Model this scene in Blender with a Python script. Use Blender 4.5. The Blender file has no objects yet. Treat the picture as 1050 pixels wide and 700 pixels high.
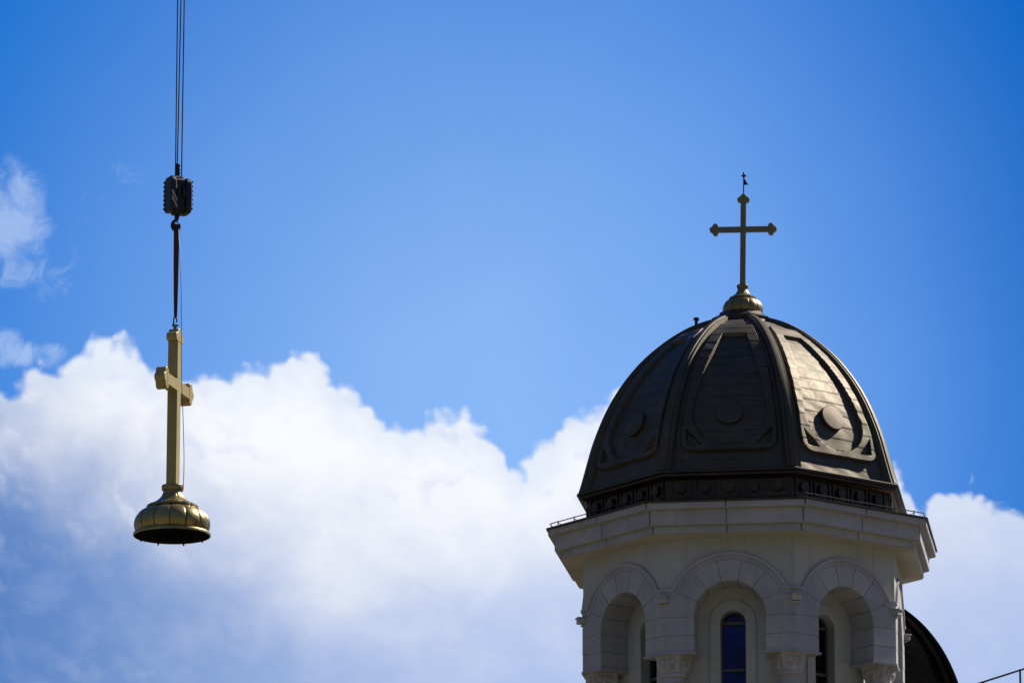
import bpy, bmesh, math, random
import numpy as np
from mathutils import Vector, Matrix
from mathutils.geometry import tessellate_polygon
random.seed(7)
R = math.radians
sc = bpy.context.scene
COL = sc.collection

# ------------------------------------------------------------------ camera
PITCH, FPX, CX, CY = R(14.13), 5750.0, 525.0, 350.0
cam_d = bpy.data.cameras.new('camera')
cam = bpy.data.objects.new('camera', cam_d); COL.objects.link(cam)
CAMZ = 1.7
cam.location = (0, 0, CAMZ)
cam.rotation_euler = (R(90) + PITCH, 0, 0)
cam_d.sensor_width = 36; cam_d.sensor_fit = 'HORIZONTAL'
cam_d.lens = 36 * FPX / 1050
cam_d.clip_start = 1; cam_d.clip_end = 40000
sc.camera = cam

# ------------------------------------------------------------------ light
SUN_AZ, SUN_EL = R(53), R(41.5)          # azimuth to the right of the view direction
sun_d = bpy.data.lights.new('sun', 'SUN'); sun_d.energy = 5.0; sun_d.angle = R(0.53)
sun_d.color = (1.0, 0.93, 0.82)
sun = bpy.data.objects.new('sun', sun_d); COL.objects.link(sun)
sdir = Vector((math.sin(SUN_AZ) * math.cos(SUN_EL), math.cos(SUN_AZ) * math.cos(SUN_EL), math.sin(SUN_EL)))
sun.rotation_euler = sdir.to_track_quat('Z', 'Y').to_euler()
sun.location = (60, 60, 80)
vs = sc.view_settings
vs.view_transform = 'Standard'; vs.look = 'None'; vs.exposure = 0.5; vs.gamma = 1.0; vs.use_curve_mapping = False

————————

Aim: Leaving the pictures aside, transcribe the entire listing exactly.

Written answer:
Model this scene in Blender with a Python script. Use Blender 4.5. The Blender file has no objects yet. Treat the picture as 1050 pixels wide and 700 pixels high.
import bpy, bmesh, math, random
import numpy as np
from mathutils import Vector, Matrix
from mathutils.geometry import tessellate_polygon
random.seed(7)
R = math.radians
sc = bpy.context.scene
COL = sc.collection

# ------------------------------------------------------------------ camera
PITCH, FPX, CX, CY = R(14.13), 5750.0, 525.0, 350.0
cam_d = bpy.data.cameras.new('camera')
cam = bpy.data.objects.new('camera', cam_d); COL.objects.link(cam)
CAMZ = 1.7
cam.location = (0, 0, CAMZ)
cam.rotation_euler = (R(90) + PITCH, 0, 0)
cam_d.sensor_width = 36; cam_d.sensor_fit = 'HORIZONTAL'
cam_d.lens = 36 * FPX / 1050
cam_d.clip_start = 1; cam_d.clip_end = 40000
sc.camera = cam

# ------------------------------------------------------------------ light
SUN_AZ, SUN_EL = R(53), R(41.5)          # azimuth to the right of the view direction
sun_d = bpy.data.lights.new('sun', 'SUN'); sun_d.energy = 5.0; sun_d.angle = R(0.53)
sun_d.color = (1.0, 0.93, 0.82)
sun = bpy.data.objects.new('sun', sun_d); COL.objects.link(sun)
sdir = Vector((math.sin(SUN_AZ) * math.cos(SUN_EL), math.cos(SUN_AZ) * math.cos(SUN_EL), math.sin(SUN_EL)))
sun.rotation_euler = sdir.to_track_quat('Z', 'Y').to_euler()
sun.location = (60, 60, 80)
vs = sc.view_settings
vs.view_transform = 'Standard'; vs.look = 'None'; vs.exposure = 0.5; vs.gamma = 1.0; vs.use_curve_mapping = False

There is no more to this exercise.